The three previous gay marches on Washington-- in 1979, 1987, and 1993-- were grassroots efforts that-- in retrospect, at least-- helped create and then ride distinct waves of community sentiment. The first national march came after the assassination of Harvey Milk; the second, as the plagues of AIDS and Ronald Reagan were in full swing. The last march, in 1993, was spurred by the hopes raised in some quarters by Bill Clinton's election. The marches' greatest value was not so the headlines they generated, but the work, discussion, and community mobilizing around the US that it took to organize them. They were produced mainly by volunteers, with details and demands hashed out in dozens of open, often contentious, town-hall meetings held all over the country at which representative of organizations could vote and anyone could speak. While the march platform that emerged from this process may have been a document little-read, the work of hashing it out had real value, an expression of the closest thing there was to a national queer parliament.

This march was different. The call for it came from HRC and MCC alone, with these groups' particular interests not far from mind. The theme they proposed was "Faith and Family." MCC said it sought another national march in part because past ones had been so good for recruiting new members into the flock. HRC, which aspires to be a kingmaker in Democratic party politics, wants to get out the vote for Gore in the 2000 presidential election.

The Millennium March's version of the queer parliament is a web site where visitors can click on the gay issues most important to them, with the results set to influence, not a platform of demands, but a "working vision."

"I received dozens of e-mails from MMOW organizers, urging me to vote on the greatest hits of gay liberation issues. I felt like a guest on VH1's 'The List,'" quips columnist Kirk Read. "Curiously, the right to suck cock was not among the choices."

Millennium March organizers have been emphasizing attributes of gay and lesbian people other than their sexuality. "Marketers worldwide are increasingly recognizing the importance and spending power of the gay community as a dynamic, fast-growing economic force in the business world today," according to a promotional pamphlet aimed at would-be corporate sponsors of the festival that will accompany the march. "As a result of their unique lifestyles, gay men and women are by definition intensely brand loyal, and hyper acquisitive."

Much of the march's planning has taken place behind closed doors. MMOW organizers refused a request by the Ad Hoc Committte for meeting minutes. While the board has been expanded beyond the original two groups, HRC continues to have a large say in MMOW decisions. When the Ad-Hoc Committee for an Open Process asked for a financial accounting, Millennium March co-chair Donna Red Wing refused flat-out, declaring that "Our contractual arrangements are none of their business. Those involve legally binding information." Organizers have refusal to provide detailed financial information to The Guide and other gay publications that have requested it-- a refusal that violates the requirements of the tax-exempt status the Millennium March is seeking to attain.

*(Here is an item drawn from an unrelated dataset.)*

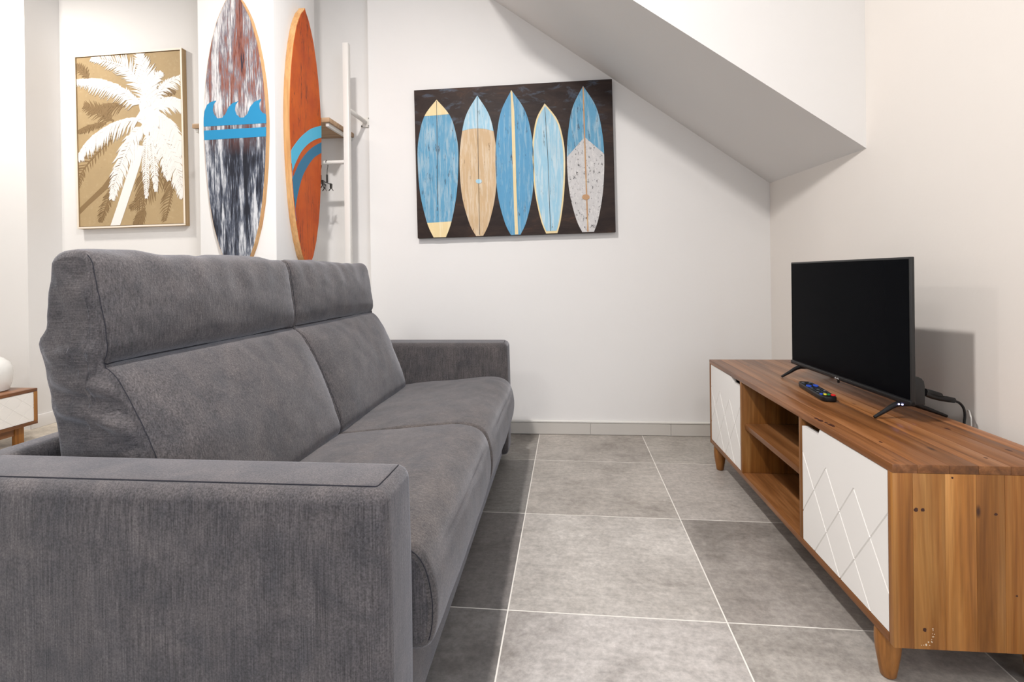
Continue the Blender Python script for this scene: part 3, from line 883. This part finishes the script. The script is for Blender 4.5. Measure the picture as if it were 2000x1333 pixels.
PB1 = m_paint('brushed_blue', srgb(98, 158, 192), srgb(168, 192, 204), srgb(70, 84, 100), .53, .61)
PB3 = m_paint('brushed_mid_blue', srgb(92, 156, 196), srgb(150, 186, 206), srgb(62, 78, 96), .56, .61)
PLB = m_paint('brushed_light_blue', srgb(156, 200, 222), srgb(206, 222, 228), srgb(80, 90, 98), .53, .64)
PCR = m_paint('brushed_cream', srgb(236, 214, 164), srgb(244, 230, 196), srgb(150, 124, 88), .56, .66)
PTA = m_paint('brushed_tan', srgb(206, 176, 138), srgb(222, 204, 178), srgb(96, 78, 64), .52, .64)
PGR = m_paint('brushed_grey', srgb(204, 202, 202), srgb(222, 220, 218), srgb(62, 60, 62), .56, .59, (80, 80, 36))
PST = m_paint('stringer_tan', srgb(190, 150, 112), srgb(216, 190, 150), srgb(92, 66, 48), .6, .68)
INK = m_plain('ink_line', ink, .7)
def pbd(tip, lm, rm, bl, br, mat):
    P = board_poly(tip, lm, rm, bl, br)
    o = layer('painted_board', P, .0016, mat, cv); return P, o
def line(parent, pts, w, mat, depth=.0034):
    P = [(x - w, y) for x, y in pts] + [(x + w, y) for x, y in pts[::-1]]
    layer('stringer', P, depth, mat, parent)
P, o = pbd((236, 246), (96, 640), (390, 640), (208, 1232), (296, 1230), PB1)
layer('nose_band', clip_band(P, None, lambda x: 366 - (x - 147) * .09), .0026, PCR, o)
layer('tail_band', clip_band(P, lambda x: 1129 - (x - 155) * .06, None), .0026, PCR, o)
line(o, [(236, 255), (238, 600), (238, 1000)], 1.6, INK)
P, o = pbd((530, 215), (398, 700), (668, 700), (513, 1224), (564, 1222), PTA)
layer('nose_band', clip_band(P, None, lambda x: 452 + ((x - 530) / 115) ** 2 * 20), .0026, PLB, o)
line(o, [(530, 225), (533, 600), (538, 1215)], 1.5, INK)
layer('logo_spot', [(536 + 22 * math.cos(a / 16 * 2 * math.pi), 832 + 16 * math.sin(a / 16 * 2 * math.pi)) for a in range(16)], .0040, PLB, o)
P, o = pbd((778, 175), (657, 690), (938, 690), (765, 1218), (834, 1215), PB3)
layer('stringer', [(772, 185), (778, 176), (786, 190), (798, 330), (804, 620), (808, 900), (818, 1214), (794, 1214), (786, 900), (780, 620), (776, 330)], .0030, PCR, o)
P, o = pbd((1020, 270), (926, 620), (1165, 660), (1020, 1208), (1103, 1205), PCR)
layer('light_panel', [(1040 + (x - 1040) * .90, 740 + (y - 740) * .965) for x, y in P], .0026, PLB, o)
line(o, [(1021, 300), (1038, 640), (1048, 1000), (1052, 1190)], 1.6, INK)
P, o = pbd((1303, 143), (1178, 660), (1452, 650), (1285, 1200), (1370, 1197), PGR)
layer('nose_band', clip_band(P, None, lambda x: 512 + abs(x - 1309) * (1.12 if x < 1309 else .85)), .0026, PB1, o)
line(o, [(1303, 150), (1311, 600), (1325, 1195)], 5, PST, .0034)
layer('logo_spot', [(1313 + 28 * math.cos(a / 16 * 2 * math.pi), 947 + 20 * math.sin(a / 16 * 2 * math.pi)) for a in range(16)], .0044, PST, o)

# ------------------------------------------------------------------ palm picture on the alcove wall
PW, PH = .784, 1.164
pp = empty('palm_picture', (-3.092, YN - .042, 1.296), 0); pp.rotation_euler = (0, -math.radians(.55), 0)
tag(pp, 'tall framed picture of a white palm tree on tan canvas', 'picture')
TAN = m_paint('tan_canvas', srgb(180, 156, 118), srgb(188, 166, 130), srgb(166, 142, 104), .60, .66, (40, 40, 40), .7)
BRN = m_plain('brown_print', srgb(136, 110, 74), .7); WHT = m_plain('white_print', srgb(240, 237, 233), .6)
FRM = m_wood('light_frame_wood', 2, srgb(150, 122, 86), srgb(178, 150, 112), srgb(196, 172, 136), False, .5)
FRT = m_plain('frame_face', srgb(240, 228, 212), .5)
FWd = .012
for b in ((0, PW, 0, FWd), (0, PW, PH - FWd, PH), (0, FWd, FWd, PH - FWd), (PW - FWd, PW, FWd, PH - FWd)):
    fr = box('frame_strip', (b[0], b[1], 0, .040, b[2], b[3]), FRM, pp, .0008, 1)
    box('front_lip', (b[0] + .0004, b[1] - .0004, -.0010, .0004, b[2] + .0004, b[3] - .0004), FRT, fr)
cp = box('canvas', (FWd + .003, PW - FWd - .003, .006, .034, FWd + .003, PH - FWd - .003), TAN, pp)
W2, H2 = PW - 2 * FWd - .008, PH - 2 * FWd - .008
fp = homog([(406, 312), (948, 268), (965, 1166), (428, 1188)], W2, H2)
rng = random.Random(3)
def frond(name, rib, llen, mat, parent, depth, side=(1, 1), droop=.5, n=30, wid=5.0, taper=True):
    """one printed frond: a rib with narrow leaflets on its sides, as thin relief"""
    S = spline([(a, b, 0) for a, b in rib], 10); v = []; f = []
    polys = []
    N_ = len(S)
    for i in range(N_ - 1):
        w = 5 * (1 - i / N_) + 1.5
        t = (S[i + 1] - S[i]).normalized(); nn = Vector((-t.y, t.x, 0))
        polys.append([S[i] + nn * w, S[i + 1] + nn * w, S[i + 1] - nn * w, S[i] - nn * w])
    for k in range(n):
        u = .10 + .90 * k / (n - 1); q = u * (N_ - 1.001); i = int(q)
        p = S[i].lerp(S[i + 1], q - i); t = (S[i + 1] - S[i]).normalized()
        for sg, on_ in ((1, side[0]), (-1, side[1])):
            if not on_: continue
            ln_ = llen * .92 * on_ * (math.sin(math.pi * (.22 + .70 * u)) if taper else 1) * rng.uniform(.75, 1.12)
            nn = Vector((-t.y, t.x, 0)) * sg
            d = (t * rng.uniform(.55, .85) + nn * .8).normalized()
            d2 = (d + Vector((0, droop, 0))).normalized()
            m1 = p + d * ln_ * .5; e = m1 + d2 * ln_ * .5
            wv = Vector((-d.y, d.x, 0)) * wid * rng.uniform(.35, .68)
            polys.append([p + wv * .6, m1 + wv, e, m1 - wv, p - wv * .6])
    for Pl in polys:
        Q = clip_rect([fp((a.x, a.y)) for a in Pl], W2, H2)
        if len(Q) < 3: continue
        dp = depth + rng.uniform(0, .0016)
        b = len(v); v += [(x, -dp, z) for x, z in Q]
        base_ = len(v); v += [(x, 0.0, z) for x, z in Q]
        m_ = len(Q)
        f.append(list(range(b, b + m_)))
        for i in range(m_): f.append([b + i, b + (i + 1) % m_, base_ + (i + 1) % m_, base_ + i])
    if not f: return None
    bm = bmesh.new(); bm.from_mesh(me_data('t', v, f)); bmesh.ops.recalc_face_normals(bm, faces=bm.faces[:])
    me = bpy.data.meshes.new(name); bm.to_mesh(me); bm.free()
    o = obj(name, me, mat, parent); o.location = (FWd + .004, .0062, FWd + .004); return o
def shape(name, poly, mat, parent, depth):
    Q = clip_rect([fp(p) for p in poly], W2, H2)
    o = obj(name, prism_me(Q, -depth, 0, 'y', name=name), mat, parent); o.location = (FWd + .004, .0062, FWd + .004); return o
# shadow palm printed in brown
for rib, ll, sd in (([(640, 690), (540, 780), (440, 900), (415, 990)], 95, (1, .5)), ([(600, 640), (520, 590), (450, 560)], 70, (1, 1)), ([(660, 560), (580, 560), (500, 570)], 80, (.4, 1)),
                    ([(560, 650), (480, 672), (412, 700)], 34, (1, 1)), ([(620, 960), (570, 1060), (535, 1160)], 60, (1, .7)), ([(740, 900), (760, 1000), (740, 1140)], 90, (1, .4)),
                    ([(870, 880), (900, 990), (870, 1150)], 95, (1, .3)), ([(850, 870), (800, 980), (690, 1090)], 85, (.8, 1)), ([(760, 1090), (740, 1140), (720, 1180)], 50, (1, 1)), ([(800, 480), (860, 470), (920, 480)], 60, (1, .3)),
                    ([(470, 420), (440, 380), (405, 350)], 40, (1, 1))):
    frond('shadow_frond', rib, ll, BRN, cp, .0004, sd, .5, 22, 6.5)
shape('shadow_trunk', [(660, 740), (600, 900), (540, 980), (426, 1090), (426, 1125), (470, 1080), (570, 990), (630, 920), (690, 760)], BRN, cp, .0003)
# white palm
blob = []
for k in range(40):
    a = 2 * math.pi * k / 40; rr = 1 + .16 * math.sin(7 * a) + .06 * math.sin(11 * a + 1)
    blob.append((790 + 62 * rr * math.cos(a), 600 + 110 * rr * math.sin(a)))
shape('crown', blob, WHT, cp, .0022)
shape('trunk', [(712, 760), (690, 860), (655, 970), (620, 1080), (582, 1190), (632, 1186), (665, 1090), (705, 970), (740, 860), (762, 770)], WHT, cp, .0021)
for rib, ll, sd, dr, n_, wd in (([(775, 560), (735, 440), (650, 350), (490, 312)], 105, (1, .85), .25, 40, 8), ([(790, 560), (780, 430), (735, 290)], 90, (1, 1), .1, 34, 8), ([(790, 530), (800, 440), (850, 385)], 62, (1, .8), .1, 20, 8),
                        ([(800, 545), (865, 450), (960, 398)], 85, (1, .35), .6, 26, 8), ([(810, 575), (890, 530), (965, 540)], 110, (1, .4), .9, 34, 9), ([(765, 570), (650, 480), (530, 432), (408, 428)], 105, (.35, 1), .9, 52, 8),
                        ([(765, 620), (620, 650), (490, 730), (412, 830)], 110, (.25, 1), .9, 52, 8), ([(765, 650), (690, 750), (630, 900), (592, 1040)], 85, (1, 1), .9, 44, 8), ([(780, 690), (770, 850), (772, 1035)], 45, (1, 1), .9, 34, 6),
                        ([(795, 690), (810, 840), (822, 1000)], 48, (1, 1), .9, 34, 6), ([(810, 650), (880, 770), (930, 890), (960, 1030)], 100, (1, 1), .9, 50, 8), ([(820, 600), (900, 670), (965, 800)], 110, (1, .6), .9, 44, 9), ([(800, 660), (850, 760), (890, 940)], 75, (1, .8), .9, 36, 8)):
    frond('frond', rib, ll, WHT, cp, .0024, sd, dr, n_, wd)

# ------------------------------------------------------------------ clothes rack in the alcove
rk = empty('clothes_rack', (-1.09, 1.46, 0)); tag(rk, 'white metal clothes rack post with wall arm and hanging rail beside the column', 'clothes rack')
def rkb(name, b, mat, bev=0, par=rk):
    return box(name, (b[0] + 1.09, b[1] + 1.09, b[2] - 1.46, b[3] - 1.46, b[4], b[5]), mat, par, bev)
rkb('post', (-1.112, -1.078, 1.444, 1.478, 0, 2.318), MWMETAL, .003)
tube('wall_arm', [(0, .014, 1.935), (0, .262, 1.935)], .013, MWMETAL, rk, 12)
pt = rkb('wall_plate', (-1.122, -1.058, 1.727, 1.7345, 1.902, 1.966), MWMETAL, .004)
for dx in (-.024, .024):
    for dz in (-.024, .024):
        tube('screw', [(dx, .264, 1.934 + dz), (dx, .2675, 1.934 + dz)], .0045, MDARK, pt, 10)
tube('hanging_rail', [(-.93, 0, 1.625), (-.02, 0, 1.625)], .0125, MWMETAL, rk, 14)
sh = empty('wall_shelf', (-1.593, 1.56, 1.842)); tag(sh, 'wooden wall shelf passing behind the column above the hanging rail', 'shelf')
box('board', (-.424, .424, -.173, .173, 0, .026), OAKX, sh, .002, 2)
box('bracket', (.395, .413, -.16, .173, -.022, -.001), MWMETAL, sh, .002, 2)
box('bracket', (-.413, -.395, -.16, .173, -.022, -.001), MWMETAL, sh, .002, 2)
MWIRE = m_plain('dark_wire', (.05, .045, .042), .35, .5, 0, .6)
def hanger(x, zt_, rz, label):
    h = empty('clip_hanger', (x, 1.46, zt_), rz); tag(h, label, 'hanger', 'clip hangers on the rail')
    arc = [(0, .0155 * math.cos(a), .0155 * math.sin(a)) for a in [math.pi * (1.0 - k / 9) for k in range(10)]]
    tube('hook', [(0, y, z - .001) for _, y, z in arc] + [(0, .013, -.020), (0, .004, -.040), (0, 0, -.075)], .0022, MWIRE, h, 8)
    tube('neck', [(0, 0, -.07), (0, 0, -.115)], .006, MWIRE, h, 8)
    tube('bar', [(0, -.072, -.118), (0, .072, -.118)], .003, MWIRE, h, 8)
    for s in (-1, 1):
        c = box('clip', (-.004, .004, s * .055 - .012, s * .055 + .012, -.142, -.112), MWIRE, h, .002, 1)
        tube('jaw', [(0, s * .055, -.138), (.014, s * .055, -.156)], .0028, MWIRE, c, 6)
        tube('jaw', [(0, s * .055, -.138), (-.014, s * .055, -.156)], .0028, MWIRE, c, 6)
    return h
hanger(-1.222, 1.6245, .04, 'dark wire clip hanger nearer the white post')
hanger(-1.262, 1.6245, .04, 'dark wire clip hanger half hidden behind the orange surfboard')

# ------------------------------------------------------------------ bedside cabinet and vase
ns = empty('bedside_cabinet', (-2.945, 1.285, 0)); tag(ns, 'small low wooden bedside cabinet with white diamond-grooved drawer at left', 'bedside cabinet')
zb2, zt2 = .110, .319
wood_piece('top_panel', (-.33, 0, -.46, 0, zt2 - .018, zt2), WOOD_Y, ns, 1.25)
wood_piece('bottom_panel', (-.33, 0, -.46, 0, zb2, zb2 + .018), WOOD_Y, ns, 1.15)
wood_piece('side_panel', (-.33, 0, -.018, 0, zb2 + .018, zt2 - .018), WOOD_Z, ns, 1.1)
wood_piece('side_panel', (-.33, 0, -.46, -.442, zb2 + .018, zt2 - .018), WOOD_Z, ns, 1.1)
wood_piece('back_panel', (-.33, -.32, -.442, -.018, zb2 + .018, zt2 - .018), WOOD_Z, ns, .9)
dz0, dz1 = zb2 + .020, zt2 - .020
lines = []
for k in range(-4, 8):
    y = -.44 + k * .1
    lines.append((y, dz0 - .01, y + .22, dz1 + .01)); lines.append((y + .22, dz0 - .01, y, dz1 + .01))
# the drawer front is built facing -x, then turned round to face the bed side
dr = groove_door('drawer', [(-.440, dz0), (-.020, dz0), (-.020, dz1), (-.440, dz1)], .004, .016, [l for l in lines if True], .0042, ns, MWHITE)
dr.data.transform(Matrix.Scale(-1, 4, Vector((1, 0, 0)))); dr.data.flip_normals()
for yy in (-.095, -.415):
    wood_piece('leg', (-.062, -.040, yy, yy + .050, 0, zb2), WOOD_Z, ns, 1.0)
    wood_piece('leg', (-.30, -.278, yy, yy + .050, 0, zb2), WOOD_Z, ns, 1.0)
wood_piece('stretcher', (-.058, -.044, -.365, -.095, .062, zb2), WOOD_Y, ns, .95)
va = obj('vase', lathe_me([(.075, 0), (.084, .004), (.098, .05), (.104, .10), (.100, .135), (.085, .165), (.060, .188), (.040, .200), (.040, .215), (.034, .215), (.034, .19), (.0, .185)], 40, (0, 0, 0), 'vase'), MCER, None, 40)
va.location = (-3.125, 1.172, .3192); tag(va, 'white glazed ceramic vase standing on the bedside cabinet', 'vase')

The silence has raised suspicion of sweetheart deals among organizers. In the vague figures that have been released, $700,000 is budgeted for "consulting fees" to Millennium officials. When lesbian comedian Robin Tyler, the march's original producer, was terminated last fall, she received, according to one report, a settlement of some $35,000 after threatening to sue, a deal that was sealed with a two-year nondisclosure agreement. The person then appointed as March co-director, Malcom Lazin, jumped to that paid post from a voluntary seat on the Millennium March board. In February, Lazin resigned-- or was pushed-- that job in a dispute with the board over which firm should get the half-million-dollar contract to produce the event's sound, lights, and staging.

But as the march approaches, organizing appears in disarray. Articles have appeared in local gay press around the US noting that the march has generated little excitement with seemingly few planning to attend. A Gay People's Chronicle reporter did not find a single bus reserved in the state of Ohio for the MMOW; for the 1993 march, reservations were in place months before. Illinois groups, including Equality Illinois-- the largest statewide group-- have announced they will not be going to DC. And in the host city, some local residents have announced a boycott of the march. MMOW organizers are counting on a last-minute decisions of people within driving distance of Washington to fill the National Mall on the April 30th.

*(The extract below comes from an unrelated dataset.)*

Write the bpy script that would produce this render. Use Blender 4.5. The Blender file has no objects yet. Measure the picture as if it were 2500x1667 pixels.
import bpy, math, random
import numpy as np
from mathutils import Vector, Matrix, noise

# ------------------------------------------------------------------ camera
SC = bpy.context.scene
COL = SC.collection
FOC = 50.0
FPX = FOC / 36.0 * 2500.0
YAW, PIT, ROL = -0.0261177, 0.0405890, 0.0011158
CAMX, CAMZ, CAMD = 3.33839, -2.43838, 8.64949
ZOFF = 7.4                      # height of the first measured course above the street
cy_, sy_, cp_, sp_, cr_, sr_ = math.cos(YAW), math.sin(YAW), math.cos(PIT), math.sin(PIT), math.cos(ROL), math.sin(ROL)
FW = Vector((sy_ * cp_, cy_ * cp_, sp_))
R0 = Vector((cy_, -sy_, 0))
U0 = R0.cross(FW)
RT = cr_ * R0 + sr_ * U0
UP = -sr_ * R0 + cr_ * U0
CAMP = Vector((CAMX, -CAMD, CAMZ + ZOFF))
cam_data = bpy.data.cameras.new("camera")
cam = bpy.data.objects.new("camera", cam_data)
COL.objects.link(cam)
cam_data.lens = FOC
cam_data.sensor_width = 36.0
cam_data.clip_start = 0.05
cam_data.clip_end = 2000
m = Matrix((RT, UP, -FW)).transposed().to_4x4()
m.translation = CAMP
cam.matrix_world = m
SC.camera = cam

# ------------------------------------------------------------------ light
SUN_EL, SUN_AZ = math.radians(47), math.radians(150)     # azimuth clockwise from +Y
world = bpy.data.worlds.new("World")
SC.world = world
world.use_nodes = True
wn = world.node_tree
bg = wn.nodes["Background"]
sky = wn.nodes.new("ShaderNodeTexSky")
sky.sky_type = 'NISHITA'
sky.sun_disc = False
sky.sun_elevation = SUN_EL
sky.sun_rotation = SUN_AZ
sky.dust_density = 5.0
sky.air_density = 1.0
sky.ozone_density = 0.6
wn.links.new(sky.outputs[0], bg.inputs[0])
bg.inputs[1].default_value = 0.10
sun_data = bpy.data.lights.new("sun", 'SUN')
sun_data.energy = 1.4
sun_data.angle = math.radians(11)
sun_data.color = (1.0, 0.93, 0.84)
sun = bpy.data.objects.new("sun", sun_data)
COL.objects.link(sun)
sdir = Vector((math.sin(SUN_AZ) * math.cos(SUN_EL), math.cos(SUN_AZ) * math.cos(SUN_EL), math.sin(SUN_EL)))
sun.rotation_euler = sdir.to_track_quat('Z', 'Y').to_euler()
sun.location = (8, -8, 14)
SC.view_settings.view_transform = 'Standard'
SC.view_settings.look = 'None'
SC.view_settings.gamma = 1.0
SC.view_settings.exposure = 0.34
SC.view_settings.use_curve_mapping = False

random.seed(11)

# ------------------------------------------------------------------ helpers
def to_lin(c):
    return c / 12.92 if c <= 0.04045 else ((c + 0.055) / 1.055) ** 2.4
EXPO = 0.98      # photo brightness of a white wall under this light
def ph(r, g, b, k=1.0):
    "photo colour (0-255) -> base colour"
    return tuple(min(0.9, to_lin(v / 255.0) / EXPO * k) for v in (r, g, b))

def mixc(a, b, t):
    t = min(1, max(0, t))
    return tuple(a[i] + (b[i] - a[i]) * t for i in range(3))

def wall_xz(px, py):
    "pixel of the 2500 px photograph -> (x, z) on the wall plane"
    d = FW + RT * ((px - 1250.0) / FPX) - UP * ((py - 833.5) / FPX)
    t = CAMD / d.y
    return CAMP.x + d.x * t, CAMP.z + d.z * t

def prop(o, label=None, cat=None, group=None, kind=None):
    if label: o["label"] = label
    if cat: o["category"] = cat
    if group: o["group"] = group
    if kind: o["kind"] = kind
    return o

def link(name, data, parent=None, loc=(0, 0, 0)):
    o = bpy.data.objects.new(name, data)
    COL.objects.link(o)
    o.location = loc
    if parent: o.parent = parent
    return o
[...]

Having failed to stop the march, opponents say they think they have at least tossed a monkey-wrench into the works. If the march flops, they hope it will send a message that national organizing that bypasses the grassroots will fail. Yet the tendency to professionalize political work, an obsession with good PR, and the temptation to tone things down to get plum corporate tie-ins are issues that confront all levels of gay political life, from the local on up. Groups with boards of directors and needing to raise hundreds of thousands of dollars every year have a different capacity to defend, for instance, public sex, than one comprised of volunteers where people engage each other directly in living rooms and cafes without any overhead. The lesbian and gay movement-- from the bottom up-- has become more professionalized and bureaucratized since the last march on Washington, making it more susceptible to a politics based in disembodied, manipulated imagery that is the defining quality of the staged totalitarian spectacular.

Kerry Lobel, head of the National Lesbian and Gay Task Force, resigned from the Millennium March board a year ago with a flourish, declaring that the march was not inclusive enough. But the NGLTF, which plays a slightly more progressive Tweedledum to the HRC's Tweedledee, has itself dimmed its progressive creds in recent years-- embracing law-and-order measures like hate-crimes statutes and sex-offender registries. They've taken these stands responding to the same pressures of money and PR that MMOW organizers saw as providing an opportunity to really cash in. If an endeavor like the Millennium March runs the danger of mowing down the grass, have the conditions that potentially gave it such momentum also withered the roots?